Ce conifère, qu’on croyait disparu depuis 150 millions d’années, coche toutes les cases: « Il pousse aussi vite que l’eucalyptus, peut faire un bon bois de scierie ». Sur la parcelle, il avoisine du liquidambar, ou copalme d’Amérique, qui pousse jusqu’en Floride et dont le bois rouge ressemble un peu au noyer.
– « Analogie climatique » –
L’expérience s’appuie sur la méthode de « l’analogie climatique »: l’ONF utilise les scénarios des experts climat de l’ONU pour identifier les zones de France où le climat va changer.
Pour expliquer, Brigitte Musch, responsable du conservatoire génétique des arbres forestiers à l’ONF, déploie les cartes du peuplement de l’ancestral chêne sessile. Les zones compatibles sont coloriées en vert, les non-compatibles en jaune et rouge: jaune pour 97,5% d’incompatibilité (où le peuplement est menacé mais possible), en rouge pour 99% d’incompatibilité (fatal à l’espèce).
Chêne sessile en forêt de Bercé, dans le nord-ouest de la France, le 14 février 2019 (AFP/Archives – JEAN-FRANCOIS MONIER )
La carte d’aujourd’hui est presque entièrement verte, la projection pour 2050 est terrifiante: le scénario « intermédiaire » montre une carte mitée de rouge, notamment en Centre-Val-de-Loire. Le scénario « pessimiste » condamne le chêne sessile sur une large partie du pays.

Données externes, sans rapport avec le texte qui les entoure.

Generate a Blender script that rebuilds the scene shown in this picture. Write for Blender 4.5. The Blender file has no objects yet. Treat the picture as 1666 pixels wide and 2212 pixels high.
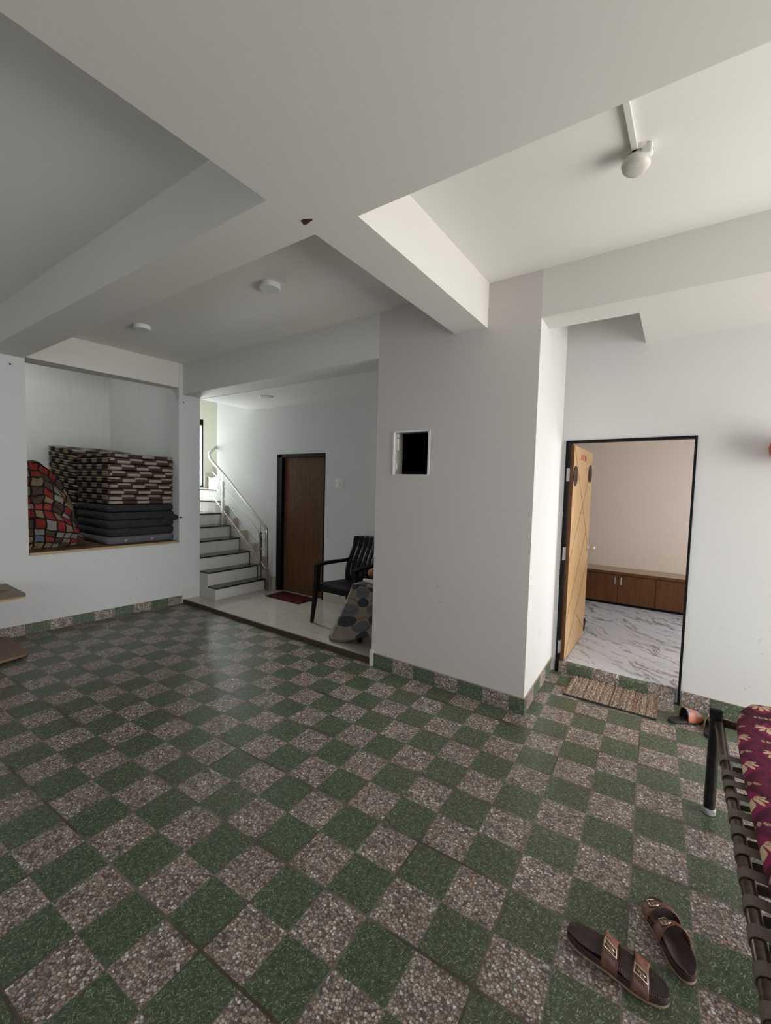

« Nous cherchons partout (Chine, Turquie, Amérique…) des espèces qui peuvent vivre ici maintenant et seront adéquates dans 30 à 50 ans: c’est le projet Climessence », une gigantesque base de données qui contient des fiches pour 150 espèces, accessible à tous, explique la généticienne.
Tout le monde doit « prendre conscience de ce qui se joue » pour la forêt, soulignent les forestiers, qui demandent un dispositif financier pérenne et conséquent. Parce que, prévient Bertrand Munch, « cinq à dix ans, ce n’est rien à l’échelle d’un arbre ».